Supplied material ▸
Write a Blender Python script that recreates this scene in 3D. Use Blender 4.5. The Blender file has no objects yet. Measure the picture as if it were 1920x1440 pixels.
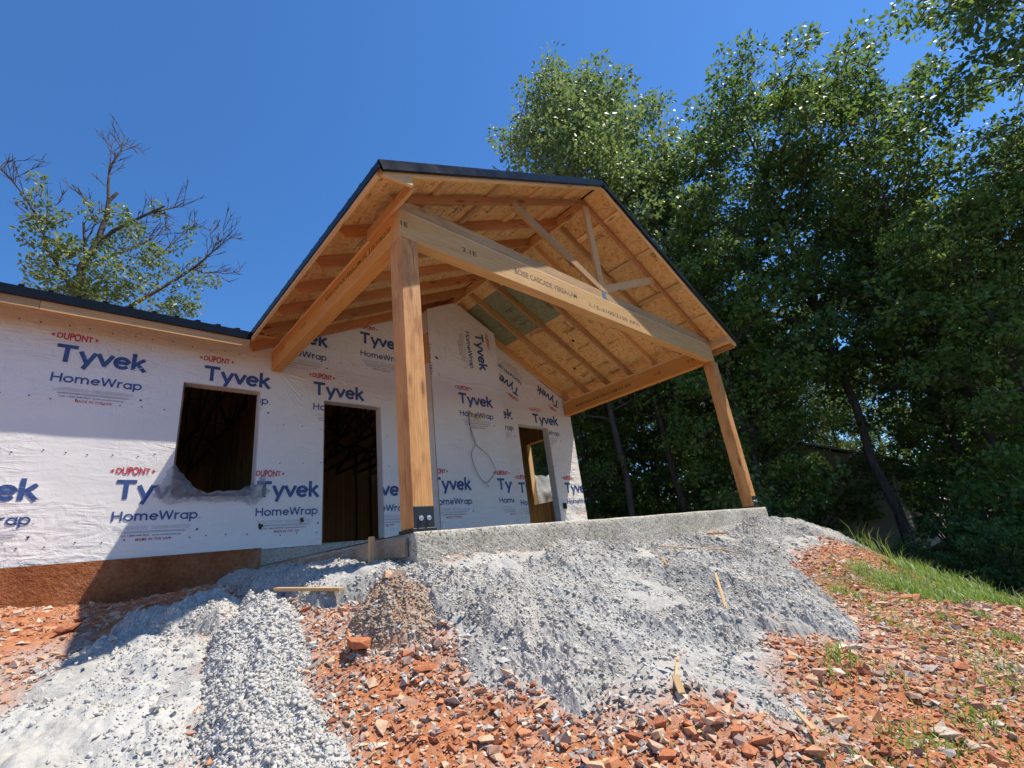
import bpy, bmesh, math, random
import numpy as np
from mathutils import Vector, Matrix
random.seed(7); RNG = np.random.default_rng(7)
scene = bpy.context.scene
COL = scene.collection

# ------------------------------------------------------------------ camera
R = ((0.73313683, -0.66948816, -0.11956588), (0.14655462, 0.32720752, -0.9335186), (0.66410251, 0.66687394, 0.33800446))
cam_data = bpy.data.cameras.new('camera'); cam = bpy.data.objects.new('camera', cam_data); COL.objects.link(cam)
cam.matrix_world = Matrix(((R[0][0], -R[1][0], -R[2][0], -1.9448), (R[0][1], -R[1][1], -R[2][1], -6.878),
                           (R[0][2], -R[1][2], -R[2][2], -0.4712), (0, 0, 0, 1)))
cam_data.sensor_width = 36.0; cam_data.lens = 880.352 / 1920 * 36.0
cam_data.clip_start = 0.05; cam_data.clip_end = 2000
scene.camera = cam

# ------------------------------------------------------------------ sky, sun, exposure
SUN = Vector((0.40, -0.29, 1.0)).normalized()
world = bpy.data.worlds.new('World'); scene.world = world; world.use_nodes = True
wn = world.node_tree.nodes; wl = world.node_tree.links
sky = wn.new('ShaderNodeTexSky'); sky.sky_type = 'NISHITA'; sky.sun_disc = False
sky.sun_elevation = math.asin(SUN.z); sky.sun_rotation = math.atan2(SUN.x, SUN.y)
sky.air_density = 1.0; sky.dust_density = 0.1; sky.ozone_density = 10.0; sky.altitude = 300
sat = wn.new('ShaderNodeHueSaturation'); sat.inputs['Saturation'].default_value = 1.11
wl.new(sky.outputs[0], sat.inputs['Color']); wl.new(sat.outputs[0], wn['Background'].inputs[0]); wn['Background'].inputs[1].default_value = 0.14
ld = bpy.data.lights.new('sun', 'SUN'); ld.energy = 5.0; ld.angle = math.radians(0.53); ld.color = (1.0, 0.94, 0.84)
lo = bpy.data.objects.new('sun', ld); COL.objects.link(lo); lo.location = (20, -13, 50)
lo.rotation_euler = (-SUN).to_track_quat('-Z', 'Y').to_euler()
scene.view_settings.view_transform = 'Standard'; scene.view_settings.look = 'None'
scene.view_settings.exposure = 0.47; scene.view_settings.gamma = 1.0
scene.render.engine = 'CYCLES'
scene.cycles.max_bounces = 6; scene.cycles.diffuse_bounces = 5; scene.cycles.adaptive_threshold = 0.02; scene.cycles.transparent_max_bounces = 8
scene.cycles.use_denoising = True

# ------------------------------------------------------------------ materials
MATS = {}
class NT:
    def __init__(self, name):
        self.m = bpy.data.materials.new(name); self.m.use_nodes = True
        self.t = self.m.node_tree; self.n = self.t.nodes; self.b = self.n['Principled BSDF']
        MATS[name] = self.m
    def add(self, typ, **kw):
        nd = self.n.new(typ)
        for k, v in kw.items():
            if k.startswith('i_'):
                key = k[2:]; key = int(key) if key.isdigit() else key.replace('_', ' ')
                nd.inputs[key].default_value = v
            else: setattr(nd, k, v)
        return nd
    def ln(self, a, b): self.t.links.new(a, b)
    def ramp(self, fac, stops, interp='LINEAR'):
        r = self.add('ShaderNodeValToRGB'); cr = r.color_ramp; cr.interpolation = interp
        while len(cr.elements) < len(stops): cr.elements.new(0.5)
        for e, (p, c) in zip(cr.elements, stops): e.position = p; e.color = (*c, 1)
        self.ln(fac, r.inputs[0]); return r.outputs[0]
    def coords(self, kind='Object', scale=(1, 1, 1), rot=(0, 0, 0)):
        tc = self.add('ShaderNodeTexCoord'); mp = self.add('ShaderNodeMapping')
        mp.inputs['Scale'].default_value = scale; mp.inputs['Rotation'].default_value = rot
        self.ln(tc.outputs[kind], mp.inputs[0]); return mp.outputs[0]
    def noise(self, vec, scale, detail=4, rough=0.55, dist=0.0):
        n = self.add('ShaderNodeTexNoise'); n.inputs['Scale'].default_value = scale; n.inputs['Detail'].default_value = detail
        n.inputs['Roughness'].default_value = rough; n.inputs['Distortion'].default_value = dist
        if vec is not None: self.ln(vec, n.inputs['Vector'])
        return n.outputs['Fac']
    def mix(self, fac, a, b, blend='MIX'):
        m = self.add('ShaderNodeMix', data_type='RGBA', blend_type=blend)
        for s, v in ((m.inputs[0], fac), (m.inputs[6], a), (m.inputs[7], b)):
            if isinstance(v, (int, float)): s.default_value = v
            elif isinstance(v, tuple): s.default_value = (*v, 1)
            else: self.ln(v, s)
        return m.outputs[2]
    def math(self, op, a, b=None):
        m = self.add('ShaderNodeMath', operation=op)
        for s, v in ((m.inputs[0], a), (m.inputs[1], b)):
            if v is None: continue
            if isinstance(v, (int, float)): s.default_value = v
            else: self.ln(v, s)
        return m.outputs[0]
    def bump(self, h, strength=0.3, dist=0.01, base=None):
        b = self.add('ShaderNodeBump'); b.inputs['Strength'].default_value = strength; b.inputs['Distance'].default_value = dist
        self.ln(h, b.inputs['Height'])
        if base is not None: self.ln(base, b.inputs['Normal'])
        return b.outputs[0]
    def out(self, color, rough=0.6, normal=None, metal=0.0, spec=0.5):
        b = self.b
        if isinstance(color, tuple): b.inputs['Base Color'].default_value = (*color, 1)
        else: self.ln(color, b.inputs['Base Color'])
        if isinstance(rough, (int, float)): b.inputs['Roughness'].default_value = rough
        else: self.ln(rough, b.inputs['Roughness'])
        b.inputs['Metallic'].default_value = metal; b.inputs['Specular IOR Level'].default_value = spec
        if normal is not None: self.ln(normal, b.inputs['Normal'])
        return self.m

def wood(name, light, dark, rough=0.65, knots=True, var=0.28, stain=None):
    t = NT(name)
    oi = t.add('ShaderNodeObjectInfo')
    tc = t.add('ShaderNodeTexCoord')
    sh = t.add('ShaderNodeVectorMath', operation='ADD'); cmb = t.add('ShaderNodeCombineXYZ')
    t.ln(t.math('MULTIPLY', oi.outputs['Random'], 37.0), cmb.inputs[0]); t.ln(t.math('MULTIPLY', oi.outputs['Random'], 11.0), cmb.inputs[2])
    t.ln(tc.outputs['Object'], sh.inputs[0]); t.ln(cmb.outputs[0], sh.inputs[1])
    def mp(sc):
        m = t.add('ShaderNodeMapping'); m.inputs['Scale'].default_value = sc; t.ln(sh.outputs[0], m.inputs[0]); return m.outputs[0]
    g1 = t.noise(mp((1.2, 26, 26)), 2.2, 5, 0.6, 1.2)
    g2 = t.noise(mp((2.0, 90, 90)), 2.0, 3, 0.6)
    g3 = t.noise(mp((1, 3, 3)), 1.3, 3, 0.5)
    f = t.math('ADD', t.math('MULTIPLY', g1, 0.6), t.math('ADD', t.math('MULTIPLY', g2, 0.2), t.math('MULTIPLY', g3, 0.3)))
    col = t.ramp(f, [(0.36, dark), (0.54, tuple(0.5 * (a + b) for a, b in zip(light, dark))), (0.70, light)])
    if knots:
        v = t.add('ShaderNodeTexVoronoi'); v.inputs['Scale'].default_value = 1.0; t.ln(mp((1.7, 6.5, 6.5)), v.inputs['Vector'])
        k = t.ramp(v.outputs['Distance'], [(0.07, (1, 1, 1)), (0.19, (0, 0, 0))])
        col = t.mix(t.math('MULTIPLY', k, 0.8), col, tuple(c * 0.35 for c in dark))
    ck = t.ramp(t.noise(mp((0.5, 42, 42)), 1.6, 3, 0.5, 0.6), [(0.66, (0, 0, 0)), (0.70, (1, 1, 1))])
    col = t.mix(t.math('MULTIPLY', ck, 0.55), col, tuple(c * 0.32 for c in dark))
    if stain:
        sm = t.ramp(t.noise(mp((1.5, 4, 4)), 1.5, 5, 0.65), [(0.5, (0, 0, 0)), (0.68, (1, 1, 1))])
        col = t.mix(t.math('MULTIPLY', sm, 0.75), col, stain)
    hsv = t.add('ShaderNodeHueSaturation'); t.ln(col, hsv.inputs['Color'])
    t.ln(t.math('ADD', t.math('MULTIPLY', oi.outputs['Random'], var * 2), 1.0 - var), hsv.inputs['Value'])
    return t.out(hsv.outputs[0], rough, t.bump(f, 0.25, 0.004), spec=0.3)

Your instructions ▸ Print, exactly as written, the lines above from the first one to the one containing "scene.camera = cam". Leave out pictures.

Answer ▸
Write a Blender Python script that recreates this scene in 3D. Use Blender 4.5. The Blender file has no objects yet. Measure the picture as if it were 1920x1440 pixels.
import bpy, bmesh, math, random
import numpy as np
from mathutils import Vector, Matrix
random.seed(7); RNG = np.random.default_rng(7)
scene = bpy.context.scene
COL = scene.collection

# ------------------------------------------------------------------ camera
R = ((0.73313683, -0.66948816, -0.11956588), (0.14655462, 0.32720752, -0.9335186), (0.66410251, 0.66687394, 0.33800446))
cam_data = bpy.data.cameras.new('camera'); cam = bpy.data.objects.new('camera', cam_data); COL.objects.link(cam)
cam.matrix_world = Matrix(((R[0][0], -R[1][0], -R[2][0], -1.9448), (R[0][1], -R[1][1], -R[2][1], -6.878),
                           (R[0][2], -R[1][2], -R[2][2], -0.4712), (0, 0, 0, 1)))
cam_data.sensor_width = 36.0; cam_data.lens = 880.352 / 1920 * 36.0
cam_data.clip_start = 0.05; cam_data.clip_end = 2000
scene.camera = cam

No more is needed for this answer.